When climate-change fears dampen retirement-saving motivation

Millennials who fall victim to catastrophic thinking need an extra push to build up their nest egg

When climate-change fears dampen retirement-saving motivation

How do you get clients to save for retirement, invest, or engage in estate planning? Typically, the answer lies in reframing — getting them to think about their future. But focusing on the future may also end up having the opposite effect on younger generations.

Citing a report from the National Institute on Retirement Security in the US, MarketWatch contributor Kari Paul wrote that two thirds of American millennials have nothing saved for retirement; figures from Fidelity suggest show that millennial savers had an average balance of US$25,500 and were contributing just 7.3% of their paycheques as of the second quarter of 2018.

Most millennials cite overwhelming expenses to explain their untenable financial positions. But according the CEO of a Washington, D.C.-based online retirement investment platform, some are grappling with a more serious problem: whether they have any future to save for.

“There is a certain fatalism in this population relative to more recent generations,” said Fellowes, CEO of United Income. “From a perception point of view, I hear a lot of cynicism about the ability to build retirement savings or whether they will be able to retire at all.”

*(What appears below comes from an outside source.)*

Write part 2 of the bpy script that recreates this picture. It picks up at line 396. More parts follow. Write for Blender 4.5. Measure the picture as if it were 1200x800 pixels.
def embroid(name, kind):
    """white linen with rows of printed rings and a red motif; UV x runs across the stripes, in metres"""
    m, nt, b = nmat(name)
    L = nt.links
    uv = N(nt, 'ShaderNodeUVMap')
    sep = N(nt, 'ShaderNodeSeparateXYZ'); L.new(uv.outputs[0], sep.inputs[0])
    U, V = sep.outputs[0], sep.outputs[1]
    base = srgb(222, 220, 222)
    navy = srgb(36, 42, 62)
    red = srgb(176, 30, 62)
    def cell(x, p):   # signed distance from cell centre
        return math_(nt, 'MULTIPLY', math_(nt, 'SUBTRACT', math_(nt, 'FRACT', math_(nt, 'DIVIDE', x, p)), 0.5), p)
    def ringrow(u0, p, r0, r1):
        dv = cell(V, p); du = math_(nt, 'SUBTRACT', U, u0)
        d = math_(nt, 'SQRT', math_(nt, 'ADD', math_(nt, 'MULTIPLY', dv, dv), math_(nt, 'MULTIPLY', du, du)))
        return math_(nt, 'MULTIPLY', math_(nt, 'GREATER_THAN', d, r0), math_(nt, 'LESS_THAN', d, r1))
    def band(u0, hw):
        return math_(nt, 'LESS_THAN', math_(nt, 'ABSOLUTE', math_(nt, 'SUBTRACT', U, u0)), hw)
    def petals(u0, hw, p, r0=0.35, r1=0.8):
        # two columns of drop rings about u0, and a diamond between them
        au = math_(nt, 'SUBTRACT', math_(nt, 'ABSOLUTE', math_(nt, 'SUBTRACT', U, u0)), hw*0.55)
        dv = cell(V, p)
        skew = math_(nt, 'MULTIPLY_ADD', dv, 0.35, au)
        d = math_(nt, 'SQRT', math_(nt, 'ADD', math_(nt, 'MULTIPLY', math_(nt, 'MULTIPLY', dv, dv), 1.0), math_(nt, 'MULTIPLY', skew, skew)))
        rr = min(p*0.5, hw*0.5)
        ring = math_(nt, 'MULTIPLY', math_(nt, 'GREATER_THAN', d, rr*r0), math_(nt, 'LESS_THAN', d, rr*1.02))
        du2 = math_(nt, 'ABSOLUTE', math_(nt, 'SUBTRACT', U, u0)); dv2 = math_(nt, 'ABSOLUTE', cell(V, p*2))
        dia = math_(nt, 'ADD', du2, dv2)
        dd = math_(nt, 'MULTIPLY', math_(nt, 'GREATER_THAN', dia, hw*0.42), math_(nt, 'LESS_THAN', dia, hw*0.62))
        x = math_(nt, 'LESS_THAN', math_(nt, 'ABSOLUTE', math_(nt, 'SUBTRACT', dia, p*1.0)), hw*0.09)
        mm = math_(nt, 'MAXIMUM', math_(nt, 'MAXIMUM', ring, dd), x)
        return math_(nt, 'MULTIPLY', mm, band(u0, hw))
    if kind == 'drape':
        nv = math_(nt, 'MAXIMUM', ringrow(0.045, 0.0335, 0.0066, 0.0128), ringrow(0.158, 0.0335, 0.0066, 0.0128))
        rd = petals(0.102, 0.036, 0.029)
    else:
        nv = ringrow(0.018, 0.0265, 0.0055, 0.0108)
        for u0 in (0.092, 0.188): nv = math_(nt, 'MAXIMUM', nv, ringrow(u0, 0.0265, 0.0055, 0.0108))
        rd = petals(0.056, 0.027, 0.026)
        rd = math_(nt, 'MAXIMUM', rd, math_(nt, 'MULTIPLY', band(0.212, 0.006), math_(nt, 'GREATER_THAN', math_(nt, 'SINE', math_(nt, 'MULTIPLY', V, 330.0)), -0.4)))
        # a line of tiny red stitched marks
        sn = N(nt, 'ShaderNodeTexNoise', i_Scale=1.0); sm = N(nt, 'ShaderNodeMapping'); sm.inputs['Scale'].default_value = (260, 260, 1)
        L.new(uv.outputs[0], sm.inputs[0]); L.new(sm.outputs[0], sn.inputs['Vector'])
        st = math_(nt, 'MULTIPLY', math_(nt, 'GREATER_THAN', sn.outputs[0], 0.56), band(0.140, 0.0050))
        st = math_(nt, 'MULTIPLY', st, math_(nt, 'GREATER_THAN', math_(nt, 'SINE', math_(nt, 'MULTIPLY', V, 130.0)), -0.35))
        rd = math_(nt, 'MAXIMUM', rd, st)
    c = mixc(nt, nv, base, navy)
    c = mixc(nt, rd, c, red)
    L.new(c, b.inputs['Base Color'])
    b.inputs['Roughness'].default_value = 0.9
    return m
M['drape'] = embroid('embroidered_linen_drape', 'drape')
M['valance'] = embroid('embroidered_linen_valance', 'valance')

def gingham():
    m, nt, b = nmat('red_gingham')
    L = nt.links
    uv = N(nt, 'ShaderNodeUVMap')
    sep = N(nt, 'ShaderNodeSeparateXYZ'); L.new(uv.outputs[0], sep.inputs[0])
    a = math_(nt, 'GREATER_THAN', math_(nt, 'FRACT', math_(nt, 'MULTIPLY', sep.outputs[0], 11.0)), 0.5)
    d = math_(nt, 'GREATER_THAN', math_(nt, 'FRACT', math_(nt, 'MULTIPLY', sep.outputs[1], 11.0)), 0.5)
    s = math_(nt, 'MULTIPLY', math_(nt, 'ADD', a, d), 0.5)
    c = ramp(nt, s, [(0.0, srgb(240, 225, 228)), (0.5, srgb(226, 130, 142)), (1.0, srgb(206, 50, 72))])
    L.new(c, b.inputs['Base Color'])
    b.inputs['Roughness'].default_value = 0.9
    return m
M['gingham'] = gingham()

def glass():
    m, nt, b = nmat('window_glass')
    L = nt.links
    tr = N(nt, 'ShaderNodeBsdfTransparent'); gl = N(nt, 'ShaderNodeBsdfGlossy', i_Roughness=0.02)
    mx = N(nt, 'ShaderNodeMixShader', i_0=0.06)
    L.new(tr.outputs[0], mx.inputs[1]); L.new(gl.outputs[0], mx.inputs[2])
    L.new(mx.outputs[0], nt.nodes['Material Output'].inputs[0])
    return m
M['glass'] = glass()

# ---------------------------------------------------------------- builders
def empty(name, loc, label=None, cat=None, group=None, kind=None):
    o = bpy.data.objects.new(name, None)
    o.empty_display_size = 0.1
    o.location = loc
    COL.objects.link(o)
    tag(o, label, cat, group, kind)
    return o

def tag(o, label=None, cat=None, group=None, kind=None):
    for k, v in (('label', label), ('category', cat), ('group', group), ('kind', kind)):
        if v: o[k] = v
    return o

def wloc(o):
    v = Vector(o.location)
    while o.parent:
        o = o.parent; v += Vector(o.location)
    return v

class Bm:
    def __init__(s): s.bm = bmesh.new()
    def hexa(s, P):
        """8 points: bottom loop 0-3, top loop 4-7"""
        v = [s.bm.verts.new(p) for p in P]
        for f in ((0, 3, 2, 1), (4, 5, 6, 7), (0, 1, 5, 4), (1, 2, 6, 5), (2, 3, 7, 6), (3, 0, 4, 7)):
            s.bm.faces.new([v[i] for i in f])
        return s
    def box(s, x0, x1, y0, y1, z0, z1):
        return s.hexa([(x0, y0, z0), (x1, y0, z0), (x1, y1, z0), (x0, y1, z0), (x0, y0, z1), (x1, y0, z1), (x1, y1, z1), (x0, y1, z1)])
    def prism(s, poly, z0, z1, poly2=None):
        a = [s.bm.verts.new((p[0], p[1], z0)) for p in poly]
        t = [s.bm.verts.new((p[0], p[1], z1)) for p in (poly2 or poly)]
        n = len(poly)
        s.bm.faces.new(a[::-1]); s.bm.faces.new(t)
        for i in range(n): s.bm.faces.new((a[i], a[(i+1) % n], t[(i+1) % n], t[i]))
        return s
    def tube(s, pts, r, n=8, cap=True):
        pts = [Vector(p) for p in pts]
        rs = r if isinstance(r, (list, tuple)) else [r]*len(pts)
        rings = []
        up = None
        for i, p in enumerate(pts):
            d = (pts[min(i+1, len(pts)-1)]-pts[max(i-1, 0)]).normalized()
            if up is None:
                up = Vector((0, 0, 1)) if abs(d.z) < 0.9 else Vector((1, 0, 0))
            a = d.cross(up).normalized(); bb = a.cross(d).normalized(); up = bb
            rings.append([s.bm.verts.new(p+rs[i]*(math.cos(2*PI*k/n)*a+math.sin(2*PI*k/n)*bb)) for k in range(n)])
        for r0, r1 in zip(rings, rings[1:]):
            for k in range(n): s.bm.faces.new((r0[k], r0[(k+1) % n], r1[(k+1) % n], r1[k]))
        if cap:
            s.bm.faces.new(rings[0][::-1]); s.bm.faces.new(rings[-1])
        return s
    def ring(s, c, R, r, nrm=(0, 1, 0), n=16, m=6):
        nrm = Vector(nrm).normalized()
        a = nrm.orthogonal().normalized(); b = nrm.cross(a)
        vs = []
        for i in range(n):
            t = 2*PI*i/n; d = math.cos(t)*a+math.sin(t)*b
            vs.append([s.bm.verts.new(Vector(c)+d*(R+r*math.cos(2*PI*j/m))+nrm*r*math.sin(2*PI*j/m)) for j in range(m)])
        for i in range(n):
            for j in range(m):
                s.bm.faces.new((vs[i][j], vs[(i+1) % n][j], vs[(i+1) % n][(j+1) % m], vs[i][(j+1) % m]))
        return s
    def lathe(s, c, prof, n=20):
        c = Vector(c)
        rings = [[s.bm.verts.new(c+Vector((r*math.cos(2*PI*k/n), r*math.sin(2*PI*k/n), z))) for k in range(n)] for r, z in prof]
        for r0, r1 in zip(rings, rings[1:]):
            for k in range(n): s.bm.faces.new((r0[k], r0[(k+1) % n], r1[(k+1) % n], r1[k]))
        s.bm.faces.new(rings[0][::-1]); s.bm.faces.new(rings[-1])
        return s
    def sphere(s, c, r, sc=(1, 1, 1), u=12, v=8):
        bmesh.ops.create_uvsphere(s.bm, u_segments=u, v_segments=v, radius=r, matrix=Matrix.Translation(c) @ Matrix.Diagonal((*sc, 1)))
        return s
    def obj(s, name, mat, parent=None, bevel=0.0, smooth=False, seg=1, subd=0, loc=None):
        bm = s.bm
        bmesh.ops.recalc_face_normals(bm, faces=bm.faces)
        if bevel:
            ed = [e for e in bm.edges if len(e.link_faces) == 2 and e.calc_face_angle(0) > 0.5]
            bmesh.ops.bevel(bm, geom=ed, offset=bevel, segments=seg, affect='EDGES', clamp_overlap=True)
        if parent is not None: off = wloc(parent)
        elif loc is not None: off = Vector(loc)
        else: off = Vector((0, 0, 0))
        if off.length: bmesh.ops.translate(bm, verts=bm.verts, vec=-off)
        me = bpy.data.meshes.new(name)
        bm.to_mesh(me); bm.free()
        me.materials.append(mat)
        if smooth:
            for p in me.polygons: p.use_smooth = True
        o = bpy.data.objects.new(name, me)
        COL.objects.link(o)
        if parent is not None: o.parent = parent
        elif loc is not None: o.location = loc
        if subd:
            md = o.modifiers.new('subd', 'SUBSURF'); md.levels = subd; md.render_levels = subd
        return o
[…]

Fellowes argued that millennials, more than past generations, have been primed to adopt a defeatist attitude about the future. Supporting that point, Brad Klontz, an associate professor of practice at the Financial Psychology Institute, noted the dot-com bubble burst, the Sept. 11 terrorist attacks and the ensuing wars, and the 2008 stock-market crash that precipitated the housing crisis.

“After watching their parents lose a job or a home, millennials are contending with a deep distrust for financial institutions and the stock market,” Klontz said. “That brings out catastrophic thinking, because they’ve already seen a catastrophe.”

Those events led to the tipping point, the thinking goes, for 72% of millennials to succumb to “eco-anxiety.” That number comes from the American Psychological Association, which defines the condition as a depressed sense of well-being associated with the inevitability of climate change. The Bank of Canada’s recent report citing a negative impact on the country’s economy can’t be encouraging for young Canadians, either.

So what can advisors do to help young clients who have succumbed to that thinking? One piece of advice from the Ontario Securities Commission (OSC) might help. In a 2018 report on ways to encourage millennial investment, the OSC recommended the use of social comparisons: by providing data about what their peers are doing to prepare for their future, advisors can motivate millennial clients to do more for their financial future.

Another suggestion, this time from the Financial Psychology Institute’s Klontz, is to construct positive visions of the future, with details on where they will live, whom they will spend time with, and how they hope to enjoy that time. Alternatively, he said, young clients might be convinced by considering a good news-bad news scenario: being financially unprepared in a world that defied their gloomy expectations.

“The future might be terrible. But chances are it won’t be,” he said. “Chances are, the world will still exist in 40 years, and you will need money to meet your needs.”